Aż czterech byłych zawodów toruńskiego klubu reprezentuje dziś barwy bydgoskiego Budleksu/Polonii. Ale sentymentów nie będzie. W niedzielę Apator/Adriana podejmie rywali zza miedzy.

Bardziej interensującego początku ligowego sezonu żużlowego w Toruniu być nie mogło. Spotkania derbowe przyciągają na stadion rekordową ilość widzów. W barwach rywali zaprezentuje się aż czterech zawodników w przeszłości zdobywających punkty dla Apatora/Adriany. Oprócz Piotra Protasiewicza i Andreasa Jonssona (obaj na zdjęciu) na tor wyjadą też Robert Sawina i Jacek Krzyżaniak. - Takie sytuacje powodują dodatkowe emocje - podkreśla trener gospodarzy Jan Ząbik. Na dodatek to szczególnie istotne spotkanie dla "Aniołów". - Nie należy wyciągać wniosków z pierwszego przegranego spotkania w Lesznie. Ważnym sprawdzianem będzie właśnie mecz niedzielny - mówi Ząbik. - Zależy nam na tym, aby pokazać się ze znacznie lepszej strony niż w trakcie inauguracji w Lesznie. Jesteśmy w stanie wygrać. Co prawda bydgoszczanie wzmocnieni Protasiewiczem i Sawiną prezentują naprawdę wysoki poziom, to myślę, że znajdują się w naszym zasięgu. Na pewno jednak nie będzimy mieli łatwego zadania. Jestem optymistą jeśli chodzi o moją postawę - mam nawet specjalnie przygotowany silnik do startów w Toruniu. Dobrze byłoby rozpocząć sezon na własnym torze od zwycięstwa w tak prestiżowym spotkaniu - stwierdził Mariusz Puszakowski.

Okres przed derbowym pojedynkiem pracowicie spędzili reprezentanci Apatora/Adriany startujący nie tylko w polskiej lidze. Jason Crump oraz Andy Smith wzięli udział w spotkaniu ligi angielskiej między ich Belle Vue Aces a Poole Pirates. Pierwszy z "Asów" zgromadził 14 (2, 3, 4, 2, 3) punktów. Przegrywał z Ryanem Sullivanem, Matejem Ferjanem oraz Bjarne Pedersenem.
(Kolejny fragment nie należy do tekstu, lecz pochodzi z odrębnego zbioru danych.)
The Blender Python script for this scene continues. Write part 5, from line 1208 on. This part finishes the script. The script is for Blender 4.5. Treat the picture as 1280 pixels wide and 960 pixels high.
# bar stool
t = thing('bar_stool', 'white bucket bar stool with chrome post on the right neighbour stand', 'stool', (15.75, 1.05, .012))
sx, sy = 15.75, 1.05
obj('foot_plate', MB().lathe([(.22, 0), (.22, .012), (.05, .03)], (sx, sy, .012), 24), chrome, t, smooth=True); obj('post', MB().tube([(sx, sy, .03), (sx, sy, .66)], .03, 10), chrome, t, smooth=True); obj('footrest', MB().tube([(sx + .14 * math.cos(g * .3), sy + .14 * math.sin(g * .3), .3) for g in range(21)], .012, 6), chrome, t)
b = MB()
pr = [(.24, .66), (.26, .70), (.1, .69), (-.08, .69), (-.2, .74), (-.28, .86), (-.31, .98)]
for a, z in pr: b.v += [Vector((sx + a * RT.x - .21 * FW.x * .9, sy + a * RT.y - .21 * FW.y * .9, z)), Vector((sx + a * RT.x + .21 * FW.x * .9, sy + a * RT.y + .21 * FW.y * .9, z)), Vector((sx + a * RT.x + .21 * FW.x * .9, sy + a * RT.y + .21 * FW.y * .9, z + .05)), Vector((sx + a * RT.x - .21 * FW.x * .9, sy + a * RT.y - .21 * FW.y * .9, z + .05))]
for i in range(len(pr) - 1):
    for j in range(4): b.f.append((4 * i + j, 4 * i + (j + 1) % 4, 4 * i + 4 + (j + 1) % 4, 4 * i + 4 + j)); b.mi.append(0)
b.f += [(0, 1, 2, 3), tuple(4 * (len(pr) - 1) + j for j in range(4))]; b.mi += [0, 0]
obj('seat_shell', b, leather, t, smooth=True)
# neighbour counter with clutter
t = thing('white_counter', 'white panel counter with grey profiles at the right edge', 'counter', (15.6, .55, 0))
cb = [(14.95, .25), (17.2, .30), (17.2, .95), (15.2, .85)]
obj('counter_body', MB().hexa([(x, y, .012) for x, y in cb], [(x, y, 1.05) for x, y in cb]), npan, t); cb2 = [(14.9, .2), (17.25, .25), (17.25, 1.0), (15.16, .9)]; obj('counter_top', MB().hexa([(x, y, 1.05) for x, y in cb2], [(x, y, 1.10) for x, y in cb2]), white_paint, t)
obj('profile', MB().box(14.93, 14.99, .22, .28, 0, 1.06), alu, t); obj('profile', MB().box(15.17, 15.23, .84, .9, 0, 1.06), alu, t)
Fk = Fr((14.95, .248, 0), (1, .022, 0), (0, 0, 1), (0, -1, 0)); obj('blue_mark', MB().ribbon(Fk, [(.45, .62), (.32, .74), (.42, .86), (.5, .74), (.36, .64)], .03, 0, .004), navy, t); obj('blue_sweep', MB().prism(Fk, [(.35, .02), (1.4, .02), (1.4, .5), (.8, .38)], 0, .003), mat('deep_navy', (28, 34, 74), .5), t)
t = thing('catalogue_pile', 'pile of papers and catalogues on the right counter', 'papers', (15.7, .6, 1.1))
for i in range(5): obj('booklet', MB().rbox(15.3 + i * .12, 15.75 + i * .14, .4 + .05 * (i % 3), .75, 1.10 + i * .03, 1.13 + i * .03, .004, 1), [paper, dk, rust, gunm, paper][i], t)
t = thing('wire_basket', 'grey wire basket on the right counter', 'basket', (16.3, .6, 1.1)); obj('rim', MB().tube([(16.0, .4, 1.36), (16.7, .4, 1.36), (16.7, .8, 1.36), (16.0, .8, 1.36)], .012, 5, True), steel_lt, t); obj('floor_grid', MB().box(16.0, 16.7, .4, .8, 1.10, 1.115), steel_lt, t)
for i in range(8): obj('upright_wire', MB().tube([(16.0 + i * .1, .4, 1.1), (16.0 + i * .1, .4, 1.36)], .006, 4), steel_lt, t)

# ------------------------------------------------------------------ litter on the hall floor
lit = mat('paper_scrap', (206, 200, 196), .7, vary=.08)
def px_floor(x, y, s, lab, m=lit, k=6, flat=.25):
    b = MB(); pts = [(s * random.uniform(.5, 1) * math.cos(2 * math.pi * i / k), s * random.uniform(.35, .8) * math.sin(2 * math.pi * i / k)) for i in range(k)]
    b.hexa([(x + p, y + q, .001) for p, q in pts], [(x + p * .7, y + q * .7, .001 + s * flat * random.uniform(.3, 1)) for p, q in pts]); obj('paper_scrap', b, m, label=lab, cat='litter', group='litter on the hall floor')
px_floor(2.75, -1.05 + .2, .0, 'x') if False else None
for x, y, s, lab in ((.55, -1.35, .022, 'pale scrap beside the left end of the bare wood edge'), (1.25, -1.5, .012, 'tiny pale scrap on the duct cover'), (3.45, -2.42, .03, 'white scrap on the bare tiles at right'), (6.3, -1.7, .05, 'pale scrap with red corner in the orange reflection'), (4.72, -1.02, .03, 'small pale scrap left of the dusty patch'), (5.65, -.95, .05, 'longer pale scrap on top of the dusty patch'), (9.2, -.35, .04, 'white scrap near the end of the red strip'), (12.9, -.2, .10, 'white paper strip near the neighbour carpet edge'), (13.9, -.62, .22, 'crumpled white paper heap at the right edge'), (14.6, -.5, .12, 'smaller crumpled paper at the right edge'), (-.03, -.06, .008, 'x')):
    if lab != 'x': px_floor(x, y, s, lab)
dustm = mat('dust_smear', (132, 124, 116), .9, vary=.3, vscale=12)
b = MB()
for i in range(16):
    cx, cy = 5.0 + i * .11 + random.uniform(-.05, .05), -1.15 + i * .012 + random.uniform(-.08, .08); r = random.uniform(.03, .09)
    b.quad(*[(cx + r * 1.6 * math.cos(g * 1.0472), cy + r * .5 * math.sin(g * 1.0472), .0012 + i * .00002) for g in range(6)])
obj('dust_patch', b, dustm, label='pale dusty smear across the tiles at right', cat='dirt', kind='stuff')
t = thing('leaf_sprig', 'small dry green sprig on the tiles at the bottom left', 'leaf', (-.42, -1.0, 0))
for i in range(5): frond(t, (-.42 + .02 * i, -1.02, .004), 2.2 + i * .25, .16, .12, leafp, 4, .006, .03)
Dorobek Smitha był niższy. Anglik zdobył 8 (3, 0, 1, 2, 2) punktów. Podczas gdy Crump i Smith bronili barw "Asów", za południową granicą startował Wiesław Jaguś. Lider "Aniołów" reprezentował AK Slany w czeskiej ekstralidze - w pierwszych zawodach zgromadził 11 (2, 3, 1, 3, 2) punktów. Pozostali zawodnicy skupili się na przygotowaniach w Toruniu. Ząbik: - Ciężko pracowaliśmy. Wierzę, w dobre efekty treningów.

Początek meczu w niedzielę o 15.

Mówi Adrian Miedziński

Pogubiłem się

Filip Łazowy: Jak wyglądają ostatnie przygotowania do niedzielnego pojedynku derbowego?

Adrian Miedziński: Cały czas trenujemy dwa razy dziennie na torze. Naprawdę treningi są niezwykle wyczerpujace. Jednak od piątku będą one lżejsze, abyśmy mogli trochę odpocząć i być w dobrej formie na zawody z Polonią.

Co było przyczyną twojej słabszej dyspozycji w Lesznie?

- Na pewno nie była to wina toru. Sądzę, że to ja popełniłem błędy. Pogubiłem się z ustawieniem przełożenia w swoim motocyku i dlatego spisałem się po prostu fatalnie. Z drugiej stron mamy dopiero początek sezonu i nie jest łatwo "dopasować się" ze swoim sprzętem.

Jak wygrać z bydgoszczanami?

- Przede wszystkim starty. One będą w głównej mierze decydowały o końcowym sukcesie. Jeśli będziemy błyskawicznie wychodzić spod taśmy to będzie dobrze. Rywale w tym sezonie będą trudnym przeciwnikiem dla każdego. Tacy zawodnicy jak Protasiewicz, Krzyżaniak i Sawina jeźdzlili przecież w barwach zespołu z Torunia i dobrze znają nasz tor.